- STATED GOAL
Output the records. Match them exactly.

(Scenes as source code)
────────────────────

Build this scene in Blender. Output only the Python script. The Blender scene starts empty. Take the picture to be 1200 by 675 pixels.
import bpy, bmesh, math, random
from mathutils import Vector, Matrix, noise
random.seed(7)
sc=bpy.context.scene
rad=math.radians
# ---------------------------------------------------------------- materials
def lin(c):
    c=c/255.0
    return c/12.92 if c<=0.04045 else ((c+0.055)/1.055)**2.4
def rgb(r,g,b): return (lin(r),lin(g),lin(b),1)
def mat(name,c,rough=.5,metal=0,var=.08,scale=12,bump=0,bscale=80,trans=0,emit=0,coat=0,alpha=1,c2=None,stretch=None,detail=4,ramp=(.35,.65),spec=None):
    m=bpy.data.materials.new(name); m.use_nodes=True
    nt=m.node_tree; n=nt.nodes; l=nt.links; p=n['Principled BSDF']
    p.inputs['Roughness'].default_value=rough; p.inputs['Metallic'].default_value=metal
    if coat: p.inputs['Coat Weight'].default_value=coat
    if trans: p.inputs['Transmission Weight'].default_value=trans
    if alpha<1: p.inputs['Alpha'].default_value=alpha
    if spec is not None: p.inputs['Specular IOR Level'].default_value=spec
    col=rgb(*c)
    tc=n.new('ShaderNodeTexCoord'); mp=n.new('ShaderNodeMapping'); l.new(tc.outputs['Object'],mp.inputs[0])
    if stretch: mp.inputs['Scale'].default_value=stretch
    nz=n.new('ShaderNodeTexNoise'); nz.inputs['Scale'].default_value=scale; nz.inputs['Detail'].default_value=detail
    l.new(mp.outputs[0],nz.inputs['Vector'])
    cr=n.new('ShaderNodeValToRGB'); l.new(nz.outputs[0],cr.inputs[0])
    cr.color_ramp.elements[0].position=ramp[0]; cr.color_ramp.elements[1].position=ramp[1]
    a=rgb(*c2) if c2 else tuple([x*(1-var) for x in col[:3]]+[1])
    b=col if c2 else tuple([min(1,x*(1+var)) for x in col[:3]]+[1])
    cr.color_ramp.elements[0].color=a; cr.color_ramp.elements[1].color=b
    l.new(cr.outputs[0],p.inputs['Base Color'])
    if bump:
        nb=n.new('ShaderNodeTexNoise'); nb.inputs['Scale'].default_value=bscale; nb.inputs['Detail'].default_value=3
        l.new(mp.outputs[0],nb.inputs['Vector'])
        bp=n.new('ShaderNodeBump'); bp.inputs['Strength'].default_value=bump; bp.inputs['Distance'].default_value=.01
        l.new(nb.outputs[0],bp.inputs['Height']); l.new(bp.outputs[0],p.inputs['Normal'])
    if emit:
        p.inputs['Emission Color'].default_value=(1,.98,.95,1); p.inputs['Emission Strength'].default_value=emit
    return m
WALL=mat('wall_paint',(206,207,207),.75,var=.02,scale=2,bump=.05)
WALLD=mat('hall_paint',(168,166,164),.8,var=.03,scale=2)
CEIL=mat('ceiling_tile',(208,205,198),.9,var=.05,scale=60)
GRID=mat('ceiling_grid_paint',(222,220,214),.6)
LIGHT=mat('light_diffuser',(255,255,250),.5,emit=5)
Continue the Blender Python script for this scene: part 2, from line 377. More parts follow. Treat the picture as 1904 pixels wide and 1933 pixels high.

────────────────────

- SOLUTION TO THE PROBLEM
Build this scene in Blender. Output only the Python script. The Blender scene starts empty. Take the picture to be 1200 by 675 pixels.
import bpy, bmesh, math, random
from mathutils import Vector, Matrix, noise
random.seed(7)
sc=bpy.context.scene
rad=math.radians
# ---------------------------------------------------------------- materials
def lin(c):
    c=c/255.0
    return c/12.92 if c<=0.04045 else ((c+0.055)/1.055)**2.4
def rgb(r,g,b): return (lin(r),lin(g),lin(b),1)
def mat(name,c,rough=.5,metal=0,var=.08,scale=12,bump=0,bscale=80,trans=0,emit=0,coat=0,alpha=1,c2=None,stretch=None,detail=4,ramp=(.35,.65),spec=None):
    m=bpy.data.materials.new(name); m.use_nodes=True
    nt=m.node_tree; n=nt.nodes; l=nt.links; p=n['Principled BSDF']
    p.inputs['Roughness'].default_value=rough; p.inputs['Metallic'].default_value=metal
    if coat: p.inputs['Coat Weight'].default_value=coat
    if trans: p.inputs['Transmission Weight'].default_value=trans
    if alpha<1: p.inputs['Alpha'].default_value=alpha
    if spec is not None: p.inputs['Specular IOR Level'].default_value=spec
    col=rgb(*c)
    tc=n.new('ShaderNodeTexCoord'); mp=n.new('ShaderNodeMapping'); l.new(tc.outputs['Object'],mp.inputs[0])
    if stretch: mp.inputs['Scale'].default_value=stretch
    nz=n.new('ShaderNodeTexNoise'); nz.inputs['Scale'].default_value=scale; nz.inputs['Detail'].default_value=detail
    l.new(mp.outputs[0],nz.inputs['Vector'])
    cr=n.new('ShaderNodeValToRGB'); l.new(nz.outputs[0],cr.inputs[0])
    cr.color_ramp.elements[0].position=ramp[0]; cr.color_ramp.elements[1].position=ramp[1]
    a=rgb(*c2) if c2 else tuple([x*(1-var) for x in col[:3]]+[1])
    b=col if c2 else tuple([min(1,x*(1+var)) for x in col[:3]]+[1])
    cr.color_ramp.elements[0].color=a; cr.color_ramp.elements[1].color=b
    l.new(cr.outputs[0],p.inputs['Base Color'])
    if bump:
        nb=n.new('ShaderNodeTexNoise'); nb.inputs['Scale'].default_value=bscale; nb.inputs['Detail'].default_value=3
        l.new(mp.outputs[0],nb.inputs['Vector'])
        bp=n.new('ShaderNodeBump'); bp.inputs['Strength'].default_value=bump; bp.inputs['Distance'].default_value=.01
        l.new(nb.outputs[0],bp.inputs['Height']); l.new(bp.outputs[0],p.inputs['Normal'])
    if emit:
        p.inputs['Emission Color'].default_value=(1,.98,.95,1); p.inputs['Emission Strength'].default_value=emit
    return m
WALL=mat('wall_paint',(206,207,207),.75,var=.02,scale=2,bump=.05)
WALLD=mat('hall_paint',(168,166,164),.8,var=.03,scale=2)
CEIL=mat('ceiling_tile',(208,205,198),.9,var=.05,scale=60)
GRID=mat('ceiling_grid_paint',(222,220,214),.6)
LIGHT=mat('light_diffuser',(255,255,250),.5,emit=5)
Continue the Blender Python script for this scene: part 2, from line 377. More parts follow. Treat the picture as 1904 pixels wide and 1933 pixels high.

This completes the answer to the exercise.